To Change the World, 'Start Small'

Margaret Marshall describes her journey from South African activist to influential Massachusetts jurist
Margaret Marshall surrounded by high school student
High school students attending the Ford Hall Forum at Suffolk University surround Margaret Marshall, former chief justice of the Massachusetts Supreme Judicial Court. During her talk she spoke directly to them about how they can have an impact in the world.

“Start small,” said the South African-born “unpolitical daughter of unpolitical parents,” focusing on a group of Bronx high school students, one of whom had just asked her about how to start changing the world.

Margaret Marshall’s other advice for the 31 teens who joined the crowd at last night’s Ford Hall Forum event was to continue doing what the young questioner had just done. “When it’s not too comfortable, stand up and do something that doesn’t feel easy for you.”

The former chief justice of the Massachusetts Supreme Judicial Court, who in 2003 forever altered her adopted America by declaring the right of Massachusetts persons of the same gender to marry, then asked that her listeners to “look for the person who feels most excluded and see if you can extend a hand and include them.”

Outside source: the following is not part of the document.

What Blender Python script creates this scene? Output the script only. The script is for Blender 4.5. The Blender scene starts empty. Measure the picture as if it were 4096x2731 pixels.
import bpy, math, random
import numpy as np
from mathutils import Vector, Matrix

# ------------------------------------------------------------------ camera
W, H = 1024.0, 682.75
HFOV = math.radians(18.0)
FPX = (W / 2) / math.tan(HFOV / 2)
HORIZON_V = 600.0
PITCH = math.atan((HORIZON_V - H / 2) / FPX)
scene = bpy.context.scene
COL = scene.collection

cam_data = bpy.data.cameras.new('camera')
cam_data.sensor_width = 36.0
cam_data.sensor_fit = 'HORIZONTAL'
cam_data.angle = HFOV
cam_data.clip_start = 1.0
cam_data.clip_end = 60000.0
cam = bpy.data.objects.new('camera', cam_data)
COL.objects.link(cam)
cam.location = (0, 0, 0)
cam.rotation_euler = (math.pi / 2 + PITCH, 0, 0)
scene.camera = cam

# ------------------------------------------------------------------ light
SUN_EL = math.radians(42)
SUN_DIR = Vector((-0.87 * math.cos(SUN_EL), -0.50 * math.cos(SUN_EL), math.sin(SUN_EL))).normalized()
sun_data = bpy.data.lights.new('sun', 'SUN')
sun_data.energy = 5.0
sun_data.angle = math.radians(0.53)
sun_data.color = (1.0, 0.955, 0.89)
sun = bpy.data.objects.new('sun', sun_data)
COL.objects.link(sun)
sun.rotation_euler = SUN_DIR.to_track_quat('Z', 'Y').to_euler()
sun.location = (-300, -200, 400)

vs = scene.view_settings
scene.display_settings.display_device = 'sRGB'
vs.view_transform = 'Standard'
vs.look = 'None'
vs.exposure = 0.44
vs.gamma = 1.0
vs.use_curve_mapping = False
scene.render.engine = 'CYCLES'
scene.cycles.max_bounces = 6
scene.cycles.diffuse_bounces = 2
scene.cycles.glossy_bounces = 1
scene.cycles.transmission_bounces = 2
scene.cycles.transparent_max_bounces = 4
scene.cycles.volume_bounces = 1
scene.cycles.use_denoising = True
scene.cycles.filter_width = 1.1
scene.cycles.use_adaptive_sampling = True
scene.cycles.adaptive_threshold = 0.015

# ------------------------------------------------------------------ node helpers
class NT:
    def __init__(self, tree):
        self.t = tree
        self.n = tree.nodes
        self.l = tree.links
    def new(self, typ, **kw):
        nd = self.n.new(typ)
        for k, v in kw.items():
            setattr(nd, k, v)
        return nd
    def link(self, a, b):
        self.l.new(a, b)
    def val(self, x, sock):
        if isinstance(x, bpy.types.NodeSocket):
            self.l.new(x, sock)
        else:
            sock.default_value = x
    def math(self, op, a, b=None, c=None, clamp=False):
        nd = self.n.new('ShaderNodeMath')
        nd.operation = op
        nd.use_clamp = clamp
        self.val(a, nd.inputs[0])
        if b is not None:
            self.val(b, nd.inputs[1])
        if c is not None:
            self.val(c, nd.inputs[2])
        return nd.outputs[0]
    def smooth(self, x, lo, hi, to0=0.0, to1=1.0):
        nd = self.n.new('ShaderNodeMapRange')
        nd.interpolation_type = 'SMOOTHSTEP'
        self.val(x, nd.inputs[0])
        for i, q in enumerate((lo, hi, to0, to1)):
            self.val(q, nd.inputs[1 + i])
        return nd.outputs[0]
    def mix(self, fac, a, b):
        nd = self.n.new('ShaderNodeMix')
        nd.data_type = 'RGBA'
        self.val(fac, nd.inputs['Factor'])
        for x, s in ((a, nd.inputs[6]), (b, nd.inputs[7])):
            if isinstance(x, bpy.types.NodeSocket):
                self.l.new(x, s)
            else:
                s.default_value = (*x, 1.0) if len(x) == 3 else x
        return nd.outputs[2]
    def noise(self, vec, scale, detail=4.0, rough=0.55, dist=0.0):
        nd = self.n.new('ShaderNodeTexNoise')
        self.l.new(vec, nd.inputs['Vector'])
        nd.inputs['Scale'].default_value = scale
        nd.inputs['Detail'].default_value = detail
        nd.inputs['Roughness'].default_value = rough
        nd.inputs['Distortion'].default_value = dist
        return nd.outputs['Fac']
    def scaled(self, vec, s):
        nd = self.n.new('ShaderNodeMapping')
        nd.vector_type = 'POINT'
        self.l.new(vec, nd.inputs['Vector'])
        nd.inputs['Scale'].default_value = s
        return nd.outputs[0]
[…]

The Ford Hall Forum at Suffolk University held the session at Old South Meeting House, with Boston Public Radio host Margery Eagan moderating the conversation.

A revealing journey

Marshall spoke of growing up without television in a small, all-white South African town. She said her knowledge of her home country was severely limited until she came to America in the early 1960s as a high school exchange student in Delaware. She returned in 1968 to pursue what she intended to be a PhD in art history at Harvard.

“I learned more about my country in the United States,” she told Eagan, because she was able to read books that were banned in South Africa. "The blindness that I had before was lifted. When I went back to South Africa I started to see things in different ways."

She had been shocked to see America television presenters challenge authority figures, even President John F. Kennedy. No one did that in South Africa. The few who risked it were imprisoned. And those imprisoned were only allowed one visitor a year.

As president of the National Union of South African students, Marshall organized transportation for family members visiting imprisoned political opposition leaders. In apartheid South Africa opposition politicians were “banned,” which meant they could not be with more than one person at a time. But in those car rides she was able to talk with black women.

"Little acts like that,” she said. "And the government didn't appreciate that. And that's where I learned to talk,” said Marshall. “I have learnt so much from all kinds of people. Just listening.”

She told how her student union, dissuaded from inviting the Rev. Martin Luther King, Jr., to South Africa, instead invited New York Sen. Robert F. Kennedy. How Kennedy was unable to bring a security detail of more than two people. And how his words, which she read to the group, still resonate with her today.

Banished

She returned to the United States only to learn that she would be arrested if she were to reenter South Africa. The only exception was made when she went home to say goodbye to her father before he died.

Marshall described the United States as “a very impatient nation” with little memory of its own history.

She railed against unlimited freedom of speech. ”We're not balancing. We're just saying anything goes. …There are great democracies that don't interpret free speech in the same way."

She argued that appointments to the U.S. Supreme Court should be, not for life, but rather until a person is 70, as is the case with the Massachusetts Supreme Judicial Court. “People stay till they can literally barely hold it together. I don't think that's good,” said Marshall, 74, who is now in private practice.

She lamented the lack of familiarity people have with their own government, with many not even knowing who their state representatives are. She asked how there could be U.S. Supreme Court justices with no experience on the state courts.

That’s where governance takes place, at the state level, she said.